Nominated alongside Facebook and Scotland start-up Neatebox, Microsoft won for applying cutting edge technologies to ensure their widely-used products were as accessible to as many customers as possible.

Disability-Smart Awards 2018: Microsoft Winners Hector Minto left, Michael Vermeersch centre and Nasser Siabi

What the judges said:

We were impressed by the way that Neatebox harnesses the power of disabled people to effect change in the businesses they want to visit. We were looking, however, for the greatest impact on the lives of disabled people which brought it down to being between Facebook and Microsoft. Both provided evidence of detailed work in this area and innovative use of AI to involve disabled people.

Microsoft wins because of the way in which it has involved disabled people in the development of their technology and their huge reach which has a significant impact on the everyday and working lives of disabled people.


The judging panel for the awards included leading experts in the area of disability, representatives from BDF's Member and Partner organisations and disabled opinion leaders:

  • David Brindle – The Guardian
  • Geoff Adams-Spink
  • Kamran Malik – CEO Disability Rights UK
  • Mark Lomas – HS2
  • Nasser Siabi - Microlink
  • Paulette Cohen – Barclays
  • Bela Gor – Business Disability Forum


Audience at Disability-Smart Awards 2018

Diane Lightfoot, Chief Executive Officer at Business Disability Forum, said:

“Through the Disability-Smart Awards we aim to recognise those individuals who work tirelessly, and often with little recognition, to create a more inclusive environment for disabled people.

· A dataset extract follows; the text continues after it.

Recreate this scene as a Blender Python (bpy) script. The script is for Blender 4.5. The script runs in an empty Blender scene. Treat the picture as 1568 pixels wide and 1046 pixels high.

“We received an overwhelming number of entries for this year’s awards, especially for our inaugural Disabled People’s Choice Award.

“Such was the variety of the good work being done that we have seen multinational companies, tech start-ups, councils and football clubs standing shoulder-to-shoulder in our group of nominees.

“All of their work has been excellent, and competition was incredibly tough this year.”


This year will be opening the submission process from Monday 13 May, with our entry deadline Friday 20 September. The award ceremony will again take place in Autumn, details to be released later in the year.